*Given information:*
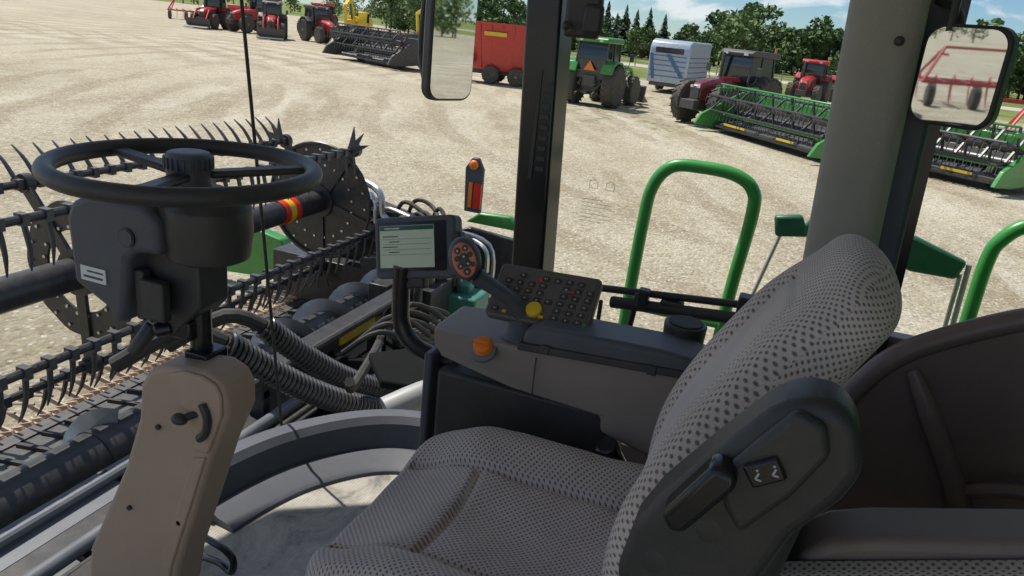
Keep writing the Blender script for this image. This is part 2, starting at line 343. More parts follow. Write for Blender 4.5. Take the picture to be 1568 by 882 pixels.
for a,d,h in((14.2,150,9.3),(12.9,152,9.0),(12.1,146,8.2),(11.2,150,8.8),(10.1,149,8.0),(13.5,158,7.6),(8.2,152,6.6)):
    x,y=azd(a,d); t=root("spruce_tree",(x,y,0)); gl,gt=G(),G(); gt.cyl((0,0,0),(0,0,h),.2,.03,6)
    z=.6
    while z<h:
        rr=(h-z)/h*h*.25+.14
        for j in range(11):
            q=random.uniform(0,6.28); l=rr*random.uniform(.6,1.2)
            gl.add([(0,0,z+.25),(math.cos(q-.28)*l,math.sin(q-.28)*l,z-.25),(math.cos(q)*l*1.15,math.sin(q)*l*1.15,z-.4),(math.cos(q+.28)*l,math.sin(q+.28)*l,z-.25)],[(0,1,2,3)])
        z+=.22
    gl.out("needles",'needle',t,flat=True,recalc=False); gt.out("trunk",'trunk',t)
# ---------------------------------------------------------------- vehicles
def wheel(gt,gr,c,r,w,lugs=20,axis=(0,1,0)):
    c=Vector(c); ax=Vector(axis).normalized()
    gt.lathe(c-ax*w/2,ax,[(0,r*.56),(0,r*.86),(w*.12,r*.95),(w*.5,r*.97),(w*.88,r*.95),(w,r*.86),(w,r*.56)],28)
    gr.lathe(c-ax*w*.42,ax,[(0,r*.1),(0,r*.58),(w*.84,r*.58),(w*.84,r*.1)],20)
    gr.cyl(c-ax*w*.5,c+ax*w*.5,r*.14,n=10)
    t=Vector((1,0,0)) if abs(ax.x)<.9 else Vector((0,1,0)); u=ax.cross(t).normalized(); v=ax.cross(u)
    for i in range(lugs):
        q=2*math.pi*i/lugs
        for sgn in(-1,1):
            q2=q+(.5*math.pi*2/lugs if sgn>0 else 0)
            d=u*math.cos(q2)+v*math.sin(q2); tq=-u*math.sin(q2)+v*math.cos(q2)
            a_=c+d*r*.965+ax*sgn*w*.03; b_=c+d*r*.955+ax*sgn*w*.48+tq*r*.13
            gt.beam(a_,b_,r*.05,r*.07,up=d)
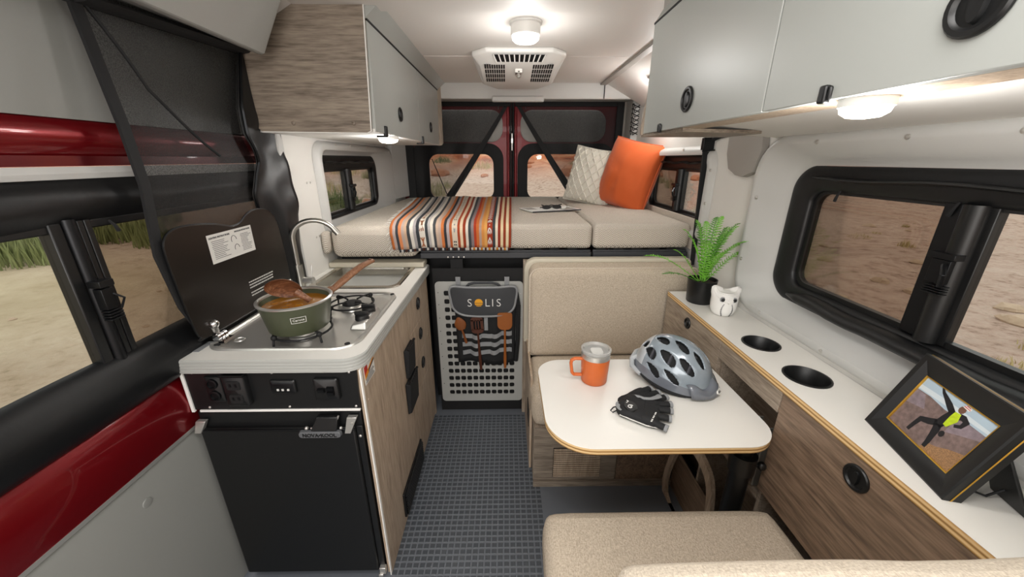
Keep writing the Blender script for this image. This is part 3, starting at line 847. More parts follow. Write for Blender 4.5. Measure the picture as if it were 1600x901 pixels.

*Task to complete:*
Quote every line word for word and keep the images out of the copy.

*Written response:*
Keep writing the Blender script for this image. This is part 2, starting at line 343. More parts follow. Write for Blender 4.5. Take the picture to be 1568 by 882 pixels.
for a,d,h in((14.2,150,9.3),(12.9,152,9.0),(12.1,146,8.2),(11.2,150,8.8),(10.1,149,8.0),(13.5,158,7.6),(8.2,152,6.6)):
    x,y=azd(a,d); t=root("spruce_tree",(x,y,0)); gl,gt=G(),G(); gt.cyl((0,0,0),(0,0,h),.2,.03,6)
    z=.6
    while z<h:
        rr=(h-z)/h*h*.25+.14
        for j in range(11):
            q=random.uniform(0,6.28); l=rr*random.uniform(.6,1.2)
            gl.add([(0,0,z+.25),(math.cos(q-.28)*l,math.sin(q-.28)*l,z-.25),(math.cos(q)*l*1.15,math.sin(q)*l*1.15,z-.4),(math.cos(q+.28)*l,math.sin(q+.28)*l,z-.25)],[(0,1,2,3)])
        z+=.22
    gl.out("needles",'needle',t,flat=True,recalc=False); gt.out("trunk",'trunk',t)
# ---------------------------------------------------------------- vehicles
def wheel(gt,gr,c,r,w,lugs=20,axis=(0,1,0)):
    c=Vector(c); ax=Vector(axis).normalized()
    gt.lathe(c-ax*w/2,ax,[(0,r*.56),(0,r*.86),(w*.12,r*.95),(w*.5,r*.97),(w*.88,r*.95),(w,r*.86),(w,r*.56)],28)
    gr.lathe(c-ax*w*.42,ax,[(0,r*.1),(0,r*.58),(w*.84,r*.58),(w*.84,r*.1)],20)
    gr.cyl(c-ax*w*.5,c+ax*w*.5,r*.14,n=10)
    t=Vector((1,0,0)) if abs(ax.x)<.9 else Vector((0,1,0)); u=ax.cross(t).normalized(); v=ax.cross(u)
    for i in range(lugs):
        q=2*math.pi*i/lugs
        for sgn in(-1,1):
            q2=q+(.5*math.pi*2/lugs if sgn>0 else 0)
            d=u*math.cos(q2)+v*math.sin(q2); tq=-u*math.sin(q2)+v*math.cos(q2)
            a_=c+d*r*.965+ax*sgn*w*.03; b_=c+d*r*.955+ax*sgn*w*.48+tq*r*.13
            gt.beam(a_,b_,r*.05,r*.07,up=d)
Keep writing the Blender script for this image. This is part 3, starting at line 847. More parts follow. Write for Blender 4.5. Measure the picture as if it were 1600x901 pixels.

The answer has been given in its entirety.